Check each line below for the word "parts" and give the number of lines that have it, nothing more.
_ _ _
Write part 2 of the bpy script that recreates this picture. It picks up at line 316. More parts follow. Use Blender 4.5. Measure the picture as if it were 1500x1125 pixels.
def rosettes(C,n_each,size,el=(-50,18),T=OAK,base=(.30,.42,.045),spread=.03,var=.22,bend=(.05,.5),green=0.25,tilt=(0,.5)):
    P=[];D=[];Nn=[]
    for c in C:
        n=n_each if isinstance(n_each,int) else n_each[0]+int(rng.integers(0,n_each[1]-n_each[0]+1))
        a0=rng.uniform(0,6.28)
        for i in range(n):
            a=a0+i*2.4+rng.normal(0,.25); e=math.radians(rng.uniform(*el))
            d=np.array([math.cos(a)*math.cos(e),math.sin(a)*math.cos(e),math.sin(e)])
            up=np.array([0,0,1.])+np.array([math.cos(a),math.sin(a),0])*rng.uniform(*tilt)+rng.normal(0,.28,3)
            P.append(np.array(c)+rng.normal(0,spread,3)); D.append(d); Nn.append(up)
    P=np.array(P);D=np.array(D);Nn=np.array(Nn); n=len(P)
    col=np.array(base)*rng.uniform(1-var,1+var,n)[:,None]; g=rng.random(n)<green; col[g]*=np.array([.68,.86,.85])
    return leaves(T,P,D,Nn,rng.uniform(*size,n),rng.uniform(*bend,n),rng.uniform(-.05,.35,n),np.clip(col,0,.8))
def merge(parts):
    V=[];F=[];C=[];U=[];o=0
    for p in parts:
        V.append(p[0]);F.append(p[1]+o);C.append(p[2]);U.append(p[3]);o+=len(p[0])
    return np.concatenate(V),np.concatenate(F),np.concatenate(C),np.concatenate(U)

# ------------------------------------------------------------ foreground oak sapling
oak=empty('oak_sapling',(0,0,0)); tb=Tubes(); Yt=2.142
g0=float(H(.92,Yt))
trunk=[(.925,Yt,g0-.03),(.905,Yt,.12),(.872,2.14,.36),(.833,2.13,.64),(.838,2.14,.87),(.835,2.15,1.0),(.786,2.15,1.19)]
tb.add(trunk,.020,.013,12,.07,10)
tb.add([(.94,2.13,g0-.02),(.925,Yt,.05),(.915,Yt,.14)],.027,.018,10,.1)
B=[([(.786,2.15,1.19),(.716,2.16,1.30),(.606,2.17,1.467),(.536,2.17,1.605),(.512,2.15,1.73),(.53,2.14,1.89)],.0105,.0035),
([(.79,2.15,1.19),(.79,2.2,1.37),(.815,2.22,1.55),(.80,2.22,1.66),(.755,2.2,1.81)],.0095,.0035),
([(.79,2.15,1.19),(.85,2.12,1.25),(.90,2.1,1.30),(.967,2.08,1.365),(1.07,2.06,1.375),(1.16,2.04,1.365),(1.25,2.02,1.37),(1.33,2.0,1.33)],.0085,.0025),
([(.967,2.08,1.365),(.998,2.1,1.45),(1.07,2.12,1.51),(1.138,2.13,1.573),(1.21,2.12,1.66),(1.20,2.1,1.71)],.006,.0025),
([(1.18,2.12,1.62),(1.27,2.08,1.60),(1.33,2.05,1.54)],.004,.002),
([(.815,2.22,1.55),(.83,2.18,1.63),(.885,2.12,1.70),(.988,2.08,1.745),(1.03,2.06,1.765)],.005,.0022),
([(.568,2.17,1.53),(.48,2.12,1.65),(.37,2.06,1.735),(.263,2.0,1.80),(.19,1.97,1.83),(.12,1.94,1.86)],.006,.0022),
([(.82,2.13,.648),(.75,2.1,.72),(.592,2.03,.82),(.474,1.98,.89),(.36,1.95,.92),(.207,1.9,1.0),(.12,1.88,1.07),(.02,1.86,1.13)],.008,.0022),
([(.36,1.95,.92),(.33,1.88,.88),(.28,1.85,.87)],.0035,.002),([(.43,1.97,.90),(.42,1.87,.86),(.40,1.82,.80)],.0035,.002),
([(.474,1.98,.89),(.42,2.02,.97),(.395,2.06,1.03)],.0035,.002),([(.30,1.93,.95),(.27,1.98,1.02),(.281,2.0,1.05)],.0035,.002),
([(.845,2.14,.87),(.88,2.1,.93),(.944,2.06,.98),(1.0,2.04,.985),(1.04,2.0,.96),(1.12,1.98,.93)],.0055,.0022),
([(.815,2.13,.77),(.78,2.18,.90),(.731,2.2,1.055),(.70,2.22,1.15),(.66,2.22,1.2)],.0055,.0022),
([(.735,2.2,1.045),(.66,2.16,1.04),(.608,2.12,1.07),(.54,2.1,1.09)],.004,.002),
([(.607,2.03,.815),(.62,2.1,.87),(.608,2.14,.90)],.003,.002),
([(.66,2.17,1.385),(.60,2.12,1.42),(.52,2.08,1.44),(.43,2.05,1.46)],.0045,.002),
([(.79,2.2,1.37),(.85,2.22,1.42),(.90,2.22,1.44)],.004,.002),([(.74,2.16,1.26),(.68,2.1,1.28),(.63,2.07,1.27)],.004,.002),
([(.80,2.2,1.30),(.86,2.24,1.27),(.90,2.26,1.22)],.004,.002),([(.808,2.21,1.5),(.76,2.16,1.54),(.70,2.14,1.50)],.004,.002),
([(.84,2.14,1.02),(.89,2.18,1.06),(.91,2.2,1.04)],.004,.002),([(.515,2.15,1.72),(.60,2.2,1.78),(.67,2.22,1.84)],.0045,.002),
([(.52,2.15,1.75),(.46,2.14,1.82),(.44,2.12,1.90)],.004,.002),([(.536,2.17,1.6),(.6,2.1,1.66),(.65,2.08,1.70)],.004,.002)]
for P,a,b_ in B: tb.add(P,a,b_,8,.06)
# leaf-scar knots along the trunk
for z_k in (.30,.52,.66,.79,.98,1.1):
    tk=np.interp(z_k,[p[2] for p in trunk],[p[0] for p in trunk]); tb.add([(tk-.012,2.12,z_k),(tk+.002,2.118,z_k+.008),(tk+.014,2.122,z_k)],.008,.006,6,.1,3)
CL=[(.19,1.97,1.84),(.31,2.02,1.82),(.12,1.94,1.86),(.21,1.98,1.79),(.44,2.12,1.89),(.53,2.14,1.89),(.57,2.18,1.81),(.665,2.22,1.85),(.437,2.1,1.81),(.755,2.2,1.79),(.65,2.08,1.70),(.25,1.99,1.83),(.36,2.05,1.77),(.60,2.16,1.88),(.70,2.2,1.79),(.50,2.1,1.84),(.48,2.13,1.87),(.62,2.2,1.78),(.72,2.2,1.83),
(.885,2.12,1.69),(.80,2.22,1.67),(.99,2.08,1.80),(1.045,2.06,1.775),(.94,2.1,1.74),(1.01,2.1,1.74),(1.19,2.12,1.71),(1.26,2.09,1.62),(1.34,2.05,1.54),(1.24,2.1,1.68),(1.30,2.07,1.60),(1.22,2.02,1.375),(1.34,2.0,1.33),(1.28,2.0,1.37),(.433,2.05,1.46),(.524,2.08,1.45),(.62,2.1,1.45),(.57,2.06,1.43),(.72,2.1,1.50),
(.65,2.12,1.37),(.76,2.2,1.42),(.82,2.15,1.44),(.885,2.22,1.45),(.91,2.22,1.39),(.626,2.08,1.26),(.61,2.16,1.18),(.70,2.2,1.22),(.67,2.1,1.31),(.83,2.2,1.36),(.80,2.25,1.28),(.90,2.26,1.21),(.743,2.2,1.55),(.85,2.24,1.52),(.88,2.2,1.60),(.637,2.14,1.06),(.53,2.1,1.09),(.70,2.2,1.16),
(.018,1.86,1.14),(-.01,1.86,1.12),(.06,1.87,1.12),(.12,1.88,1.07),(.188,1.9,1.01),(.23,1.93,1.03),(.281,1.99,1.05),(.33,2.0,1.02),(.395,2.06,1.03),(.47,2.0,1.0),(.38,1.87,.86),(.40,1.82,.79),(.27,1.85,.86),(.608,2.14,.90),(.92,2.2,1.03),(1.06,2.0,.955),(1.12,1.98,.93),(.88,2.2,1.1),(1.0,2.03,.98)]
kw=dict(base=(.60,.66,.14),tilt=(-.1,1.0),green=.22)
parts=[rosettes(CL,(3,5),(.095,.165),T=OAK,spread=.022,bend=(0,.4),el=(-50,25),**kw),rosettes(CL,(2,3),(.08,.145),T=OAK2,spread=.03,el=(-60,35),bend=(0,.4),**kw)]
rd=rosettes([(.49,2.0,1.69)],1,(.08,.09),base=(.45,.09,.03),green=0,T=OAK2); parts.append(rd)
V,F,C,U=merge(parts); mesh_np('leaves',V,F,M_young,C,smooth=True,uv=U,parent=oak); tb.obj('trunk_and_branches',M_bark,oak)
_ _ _
### Response for this exercise
6